→ Task details:
Repeat the data verbatim.

→ Supplied material:
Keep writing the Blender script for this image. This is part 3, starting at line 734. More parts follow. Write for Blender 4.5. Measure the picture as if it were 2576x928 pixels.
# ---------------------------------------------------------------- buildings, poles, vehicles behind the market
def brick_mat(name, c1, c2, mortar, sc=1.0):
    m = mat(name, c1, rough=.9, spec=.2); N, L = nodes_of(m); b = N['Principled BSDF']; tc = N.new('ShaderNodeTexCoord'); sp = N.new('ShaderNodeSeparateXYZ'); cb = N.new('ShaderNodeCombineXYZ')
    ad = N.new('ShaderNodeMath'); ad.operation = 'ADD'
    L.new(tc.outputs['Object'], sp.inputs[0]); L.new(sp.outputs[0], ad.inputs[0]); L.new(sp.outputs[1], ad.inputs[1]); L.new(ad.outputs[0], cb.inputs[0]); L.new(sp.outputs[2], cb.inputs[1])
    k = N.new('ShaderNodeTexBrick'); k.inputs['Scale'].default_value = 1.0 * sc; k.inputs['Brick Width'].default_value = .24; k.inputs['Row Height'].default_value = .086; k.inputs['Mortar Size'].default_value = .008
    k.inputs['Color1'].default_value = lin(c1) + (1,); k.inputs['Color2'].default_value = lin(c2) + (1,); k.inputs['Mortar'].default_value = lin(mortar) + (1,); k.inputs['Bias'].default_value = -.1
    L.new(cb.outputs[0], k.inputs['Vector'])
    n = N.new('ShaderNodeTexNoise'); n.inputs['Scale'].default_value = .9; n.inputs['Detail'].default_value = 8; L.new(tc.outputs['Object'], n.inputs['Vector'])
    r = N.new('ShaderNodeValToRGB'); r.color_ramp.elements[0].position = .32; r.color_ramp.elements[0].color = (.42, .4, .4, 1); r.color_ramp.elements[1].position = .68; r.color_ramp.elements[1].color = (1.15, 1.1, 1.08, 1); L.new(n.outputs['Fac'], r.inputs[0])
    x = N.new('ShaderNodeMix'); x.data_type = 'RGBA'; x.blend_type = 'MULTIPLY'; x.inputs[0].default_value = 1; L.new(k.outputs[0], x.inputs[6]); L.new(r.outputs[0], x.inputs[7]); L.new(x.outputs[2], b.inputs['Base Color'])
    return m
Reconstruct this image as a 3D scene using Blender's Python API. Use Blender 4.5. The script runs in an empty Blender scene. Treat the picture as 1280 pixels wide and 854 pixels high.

→ Finished task:
Keep writing the Blender script for this image. This is part 3, starting at line 734. More parts follow. Write for Blender 4.5. Measure the picture as if it were 2576x928 pixels.
# ---------------------------------------------------------------- buildings, poles, vehicles behind the market
def brick_mat(name, c1, c2, mortar, sc=1.0):
    m = mat(name, c1, rough=.9, spec=.2); N, L = nodes_of(m); b = N['Principled BSDF']; tc = N.new('ShaderNodeTexCoord'); sp = N.new('ShaderNodeSeparateXYZ'); cb = N.new('ShaderNodeCombineXYZ')
    ad = N.new('ShaderNodeMath'); ad.operation = 'ADD'
    L.new(tc.outputs['Object'], sp.inputs[0]); L.new(sp.outputs[0], ad.inputs[0]); L.new(sp.outputs[1], ad.inputs[1]); L.new(ad.outputs[0], cb.inputs[0]); L.new(sp.outputs[2], cb.inputs[1])
    k = N.new('ShaderNodeTexBrick'); k.inputs['Scale'].default_value = 1.0 * sc; k.inputs['Brick Width'].default_value = .24; k.inputs['Row Height'].default_value = .086; k.inputs['Mortar Size'].default_value = .008
    k.inputs['Color1'].default_value = lin(c1) + (1,); k.inputs['Color2'].default_value = lin(c2) + (1,); k.inputs['Mortar'].default_value = lin(mortar) + (1,); k.inputs['Bias'].default_value = -.1
    L.new(cb.outputs[0], k.inputs['Vector'])
    n = N.new('ShaderNodeTexNoise'); n.inputs['Scale'].default_value = .9; n.inputs['Detail'].default_value = 8; L.new(tc.outputs['Object'], n.inputs['Vector'])
    r = N.new('ShaderNodeValToRGB'); r.color_ramp.elements[0].position = .32; r.color_ramp.elements[0].color = (.42, .4, .4, 1); r.color_ramp.elements[1].position = .68; r.color_ramp.elements[1].color = (1.15, 1.1, 1.08, 1); L.new(n.outputs['Fac'], r.inputs[0])
    x = N.new('ShaderNodeMix'); x.data_type = 'RGBA'; x.blend_type = 'MULTIPLY'; x.inputs[0].default_value = 1; L.new(k.outputs[0], x.inputs[6]); L.new(r.outputs[0], x.inputs[7]); L.new(x.outputs[2], b.inputs['Base Color'])
    return m
Reconstruct this image as a 3D scene using Blender's Python API. Use Blender 4.5. The script runs in an empty Blender scene. Treat the picture as 1280 pixels wide and 854 pixels high.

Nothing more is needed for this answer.